London: A train with the remains of the victims of Malaysia Airlines flight MH17 which crashed in Ukraine last week, arrived Tuesday in the city of Kharkiv, outside rebel territory.
According to officials, the remains will be flown from a coordination centre in Kharkiv to the Netherlands for identification and forensic identification, BBC reported.
The officials said that 282 bodies as well as recovered parts of 16 other bodies were loaded on to the refrigerated train.
On Monday, the rebels, including the self-proclaimed prime minister of the Donetsk People’s Republic, Alexander Borodai, handed over the flight recorders of the ill-fated jetliner to Malaysian officials at a ceremony in the eastern Ukrainian city of Donetsk.
The handover of the black boxes and the transfer of the remains of the bodies followed talks between Borodai and Malaysian Prime Minister Najib Razak.

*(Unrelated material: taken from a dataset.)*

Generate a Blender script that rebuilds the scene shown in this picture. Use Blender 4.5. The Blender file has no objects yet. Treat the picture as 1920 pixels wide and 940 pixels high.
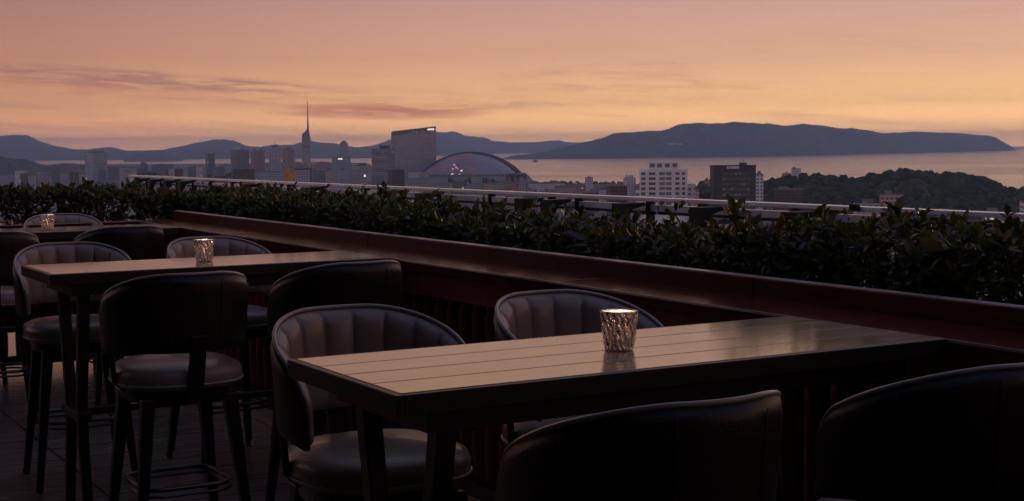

Flight MH17, a Boeing 777, was flying from Amsterdam to Kuala Lumpur when it crashed after being hit by a missile in Ukraine near the Russian border last Thursday, killing all 298 passengers and crew on board. Of the 283 passengers on board, 193 were Dutch.
This is the second major tragedy for Malaysia Airlines this year after flight MH370 with 239 passengers and crew on board went missing while going from Kuala Lumpur to Beijing March 8. That flight remains untraced till date despite intense international efforts.